Трансформация розовского героя завершается весьма симптоматично – гибелью протагониста в одной из последних пьес. Пьеса «Дома (Возвращение)» (1990) переполнена перестроечным ужасом распада и крушения привычного советского уклада. Вернувшийся из Афганистана, видящий войну в ночных кошмарах комсорг Сергей Романов застает родной Красногвардейск городом греха, вырождения. Молодежь больна и разложена, нет дисциплины и закона, сестра подвержена соблазнам в виде западных «шмоток». Изнасилована студентка, подопечная Сергея. Он не слишком рьяно выступает на ее защиту, но сталкивается с другой силой – боевой организацией своих бывших однополчан, решивших «снизу» наводить порядок в России. Организацией под прикрытием физкульткружка управляет сомнительная фигура – писатель Пенкин, который при ближайшем рассмотрении оказывается радикальным националистом и сторонником прямого физического воздействия, «принуждения к добродетели». Сергей, пытаясь защитить насильника от самосуда, сам гибнет в случайной потасовке – энергия ненависти и агрессии, террора и физического контроля не способна удержаться в установленных рамках. Розов заканчивает свое исследование героя печальным выводом: в среде молодежи нарастает агрессия, противоречия усиливаются и рано или поздно они будут искать выход и жалить первого попавшегося. Эта пьеса предвосхищает социальную активность позднего Розова, которой воспользовались в своих целях не слишком добросовестные люди из правых средств массовой информации. Читать позднего Розова-публициста трудно. Время поставило перед «розовскими мальчиками» чересчур трудные задачи.

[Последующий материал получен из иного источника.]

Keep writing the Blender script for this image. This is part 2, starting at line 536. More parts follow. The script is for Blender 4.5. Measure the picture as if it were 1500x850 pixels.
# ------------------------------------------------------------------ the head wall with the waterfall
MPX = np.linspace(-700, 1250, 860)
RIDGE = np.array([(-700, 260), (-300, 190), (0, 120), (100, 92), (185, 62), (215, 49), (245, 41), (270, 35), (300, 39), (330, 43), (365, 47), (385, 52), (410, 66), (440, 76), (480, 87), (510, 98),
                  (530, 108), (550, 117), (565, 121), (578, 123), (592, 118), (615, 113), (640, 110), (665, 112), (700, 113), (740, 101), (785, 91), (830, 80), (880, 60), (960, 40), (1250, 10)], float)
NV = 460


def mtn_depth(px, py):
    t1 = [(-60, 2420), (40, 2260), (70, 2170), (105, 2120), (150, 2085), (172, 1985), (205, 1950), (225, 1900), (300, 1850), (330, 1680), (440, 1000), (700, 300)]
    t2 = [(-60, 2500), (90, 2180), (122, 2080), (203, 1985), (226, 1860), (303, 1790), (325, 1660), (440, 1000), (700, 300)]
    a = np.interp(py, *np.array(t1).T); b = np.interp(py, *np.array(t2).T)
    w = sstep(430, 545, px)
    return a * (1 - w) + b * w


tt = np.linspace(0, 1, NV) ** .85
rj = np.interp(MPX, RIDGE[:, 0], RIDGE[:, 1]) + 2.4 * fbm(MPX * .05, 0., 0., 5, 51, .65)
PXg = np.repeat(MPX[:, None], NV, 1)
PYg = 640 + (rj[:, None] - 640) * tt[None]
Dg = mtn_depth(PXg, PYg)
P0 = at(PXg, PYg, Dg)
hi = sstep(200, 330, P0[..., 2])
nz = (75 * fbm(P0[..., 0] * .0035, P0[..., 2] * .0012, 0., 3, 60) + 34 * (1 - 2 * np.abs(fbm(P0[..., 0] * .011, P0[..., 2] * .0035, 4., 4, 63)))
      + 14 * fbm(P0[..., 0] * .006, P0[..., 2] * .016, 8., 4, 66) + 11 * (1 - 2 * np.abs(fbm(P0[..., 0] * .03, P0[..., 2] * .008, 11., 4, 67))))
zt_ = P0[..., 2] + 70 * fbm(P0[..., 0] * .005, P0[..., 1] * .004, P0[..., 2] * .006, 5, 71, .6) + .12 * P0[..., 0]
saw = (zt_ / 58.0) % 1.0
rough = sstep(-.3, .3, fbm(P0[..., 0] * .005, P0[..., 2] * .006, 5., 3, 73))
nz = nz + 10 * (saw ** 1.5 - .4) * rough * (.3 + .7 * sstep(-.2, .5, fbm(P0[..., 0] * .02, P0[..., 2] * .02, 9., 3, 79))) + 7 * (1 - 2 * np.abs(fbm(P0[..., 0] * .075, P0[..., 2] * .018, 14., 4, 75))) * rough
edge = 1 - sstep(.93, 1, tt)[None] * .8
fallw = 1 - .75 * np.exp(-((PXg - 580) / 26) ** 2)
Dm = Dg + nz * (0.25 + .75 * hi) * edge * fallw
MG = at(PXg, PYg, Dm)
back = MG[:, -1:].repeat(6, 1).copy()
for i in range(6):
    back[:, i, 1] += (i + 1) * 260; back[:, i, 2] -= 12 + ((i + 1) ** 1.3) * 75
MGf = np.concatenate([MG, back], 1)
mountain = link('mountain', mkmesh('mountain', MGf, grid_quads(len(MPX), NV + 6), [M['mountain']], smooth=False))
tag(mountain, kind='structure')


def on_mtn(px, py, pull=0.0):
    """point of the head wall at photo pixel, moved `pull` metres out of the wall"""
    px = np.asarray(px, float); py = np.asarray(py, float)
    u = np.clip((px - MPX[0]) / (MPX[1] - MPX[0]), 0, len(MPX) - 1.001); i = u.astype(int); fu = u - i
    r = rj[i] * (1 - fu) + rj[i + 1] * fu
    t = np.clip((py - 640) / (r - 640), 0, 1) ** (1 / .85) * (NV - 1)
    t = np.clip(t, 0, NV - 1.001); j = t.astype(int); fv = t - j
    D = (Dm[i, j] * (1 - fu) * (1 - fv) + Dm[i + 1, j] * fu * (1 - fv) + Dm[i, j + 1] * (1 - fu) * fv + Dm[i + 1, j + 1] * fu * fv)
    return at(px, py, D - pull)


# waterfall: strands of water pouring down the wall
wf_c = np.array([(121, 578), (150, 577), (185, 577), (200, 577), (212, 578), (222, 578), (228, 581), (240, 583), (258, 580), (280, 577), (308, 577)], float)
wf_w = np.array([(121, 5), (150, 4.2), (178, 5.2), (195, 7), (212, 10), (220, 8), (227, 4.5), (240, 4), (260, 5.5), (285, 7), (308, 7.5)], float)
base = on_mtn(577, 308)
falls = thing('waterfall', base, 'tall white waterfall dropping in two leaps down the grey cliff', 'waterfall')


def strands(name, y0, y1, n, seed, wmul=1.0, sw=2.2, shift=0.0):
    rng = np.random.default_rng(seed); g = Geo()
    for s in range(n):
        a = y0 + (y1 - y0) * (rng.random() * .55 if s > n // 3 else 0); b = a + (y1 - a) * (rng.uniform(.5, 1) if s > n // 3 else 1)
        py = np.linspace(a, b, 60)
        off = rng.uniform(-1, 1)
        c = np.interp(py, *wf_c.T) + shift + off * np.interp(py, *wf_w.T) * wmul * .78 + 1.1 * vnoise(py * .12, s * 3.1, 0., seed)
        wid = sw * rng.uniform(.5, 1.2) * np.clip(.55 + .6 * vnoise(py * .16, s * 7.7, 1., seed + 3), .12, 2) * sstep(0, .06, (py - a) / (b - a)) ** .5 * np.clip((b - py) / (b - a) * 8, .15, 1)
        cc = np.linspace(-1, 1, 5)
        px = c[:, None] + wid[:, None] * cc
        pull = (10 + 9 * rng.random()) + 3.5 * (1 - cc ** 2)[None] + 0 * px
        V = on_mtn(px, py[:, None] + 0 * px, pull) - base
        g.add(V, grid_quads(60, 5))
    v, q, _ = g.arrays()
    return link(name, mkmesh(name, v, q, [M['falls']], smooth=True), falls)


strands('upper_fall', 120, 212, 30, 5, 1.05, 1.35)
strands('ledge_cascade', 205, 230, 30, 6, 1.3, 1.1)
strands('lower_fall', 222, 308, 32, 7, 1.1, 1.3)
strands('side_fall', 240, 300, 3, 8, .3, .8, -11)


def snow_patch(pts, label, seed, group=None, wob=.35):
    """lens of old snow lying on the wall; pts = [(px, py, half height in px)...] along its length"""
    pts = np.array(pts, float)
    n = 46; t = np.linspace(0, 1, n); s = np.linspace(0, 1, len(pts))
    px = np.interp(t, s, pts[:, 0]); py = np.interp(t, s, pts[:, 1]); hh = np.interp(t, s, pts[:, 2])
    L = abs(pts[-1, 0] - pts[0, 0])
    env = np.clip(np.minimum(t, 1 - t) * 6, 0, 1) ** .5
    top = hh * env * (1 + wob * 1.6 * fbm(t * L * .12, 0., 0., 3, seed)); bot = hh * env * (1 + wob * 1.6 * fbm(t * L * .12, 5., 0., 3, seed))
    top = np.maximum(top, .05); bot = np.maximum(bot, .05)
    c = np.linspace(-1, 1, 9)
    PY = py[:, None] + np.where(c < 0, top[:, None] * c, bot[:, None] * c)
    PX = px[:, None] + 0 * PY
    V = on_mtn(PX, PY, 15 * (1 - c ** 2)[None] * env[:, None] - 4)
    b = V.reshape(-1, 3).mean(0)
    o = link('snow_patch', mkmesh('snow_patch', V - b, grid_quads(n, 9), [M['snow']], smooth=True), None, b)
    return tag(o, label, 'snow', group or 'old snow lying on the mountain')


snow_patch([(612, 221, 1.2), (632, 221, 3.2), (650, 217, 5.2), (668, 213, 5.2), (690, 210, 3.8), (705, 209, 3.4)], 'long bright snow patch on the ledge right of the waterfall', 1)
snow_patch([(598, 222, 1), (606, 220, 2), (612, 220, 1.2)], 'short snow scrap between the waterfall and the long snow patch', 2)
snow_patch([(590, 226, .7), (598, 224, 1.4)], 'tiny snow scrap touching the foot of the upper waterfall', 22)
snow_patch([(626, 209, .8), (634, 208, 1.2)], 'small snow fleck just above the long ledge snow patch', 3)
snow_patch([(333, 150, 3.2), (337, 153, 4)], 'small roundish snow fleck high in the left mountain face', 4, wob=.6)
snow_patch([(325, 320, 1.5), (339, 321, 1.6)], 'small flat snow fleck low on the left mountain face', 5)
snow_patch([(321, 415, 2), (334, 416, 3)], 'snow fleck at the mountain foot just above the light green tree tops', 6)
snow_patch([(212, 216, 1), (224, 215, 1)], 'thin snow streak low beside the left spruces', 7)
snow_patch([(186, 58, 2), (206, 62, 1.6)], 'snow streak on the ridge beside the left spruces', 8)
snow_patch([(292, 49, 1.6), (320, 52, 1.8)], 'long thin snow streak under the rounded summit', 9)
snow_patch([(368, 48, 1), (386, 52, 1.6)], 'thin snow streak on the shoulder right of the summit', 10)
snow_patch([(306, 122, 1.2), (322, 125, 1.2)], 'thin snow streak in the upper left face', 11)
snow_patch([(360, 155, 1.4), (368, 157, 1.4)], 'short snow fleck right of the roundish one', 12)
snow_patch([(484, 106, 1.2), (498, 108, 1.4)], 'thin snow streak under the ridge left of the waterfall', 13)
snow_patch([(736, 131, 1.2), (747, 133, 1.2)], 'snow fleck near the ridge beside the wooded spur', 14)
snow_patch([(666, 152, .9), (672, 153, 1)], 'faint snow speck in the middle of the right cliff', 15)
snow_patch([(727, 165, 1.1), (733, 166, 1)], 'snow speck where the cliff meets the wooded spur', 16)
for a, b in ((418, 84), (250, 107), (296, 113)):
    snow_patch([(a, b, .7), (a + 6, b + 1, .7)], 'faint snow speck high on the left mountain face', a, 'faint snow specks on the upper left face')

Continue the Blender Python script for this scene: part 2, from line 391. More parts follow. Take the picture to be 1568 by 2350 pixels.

Алексей Арбузов. «А где оно – где обещанное?»

Алексей Арбузов начинает писать еще в конце 1920-х годов как актер-студиец и член агитбригад. В этом смысле у него более «советское» прошлое, чем у Розова, – он отдал дань советской культуре, откликался на социальные заказы. Ранние литмонтажи и агитки, описание реальности в пьесе «Город на заре» (1940) резко отличаются от действительности Комсомольска-на-Амуре – как соцреализм от реализма. Тут же и очень смешная сегодня идеологическая пьеса «Европейская хроника» о коммунистах-антифашистах в Дании (1953) – есть сведения, что это последняя пьеса, которую прочел Сталин; там, например, датская девушка утверждала, что самый лучший день в ее жизни – когда ее приняли в компартию.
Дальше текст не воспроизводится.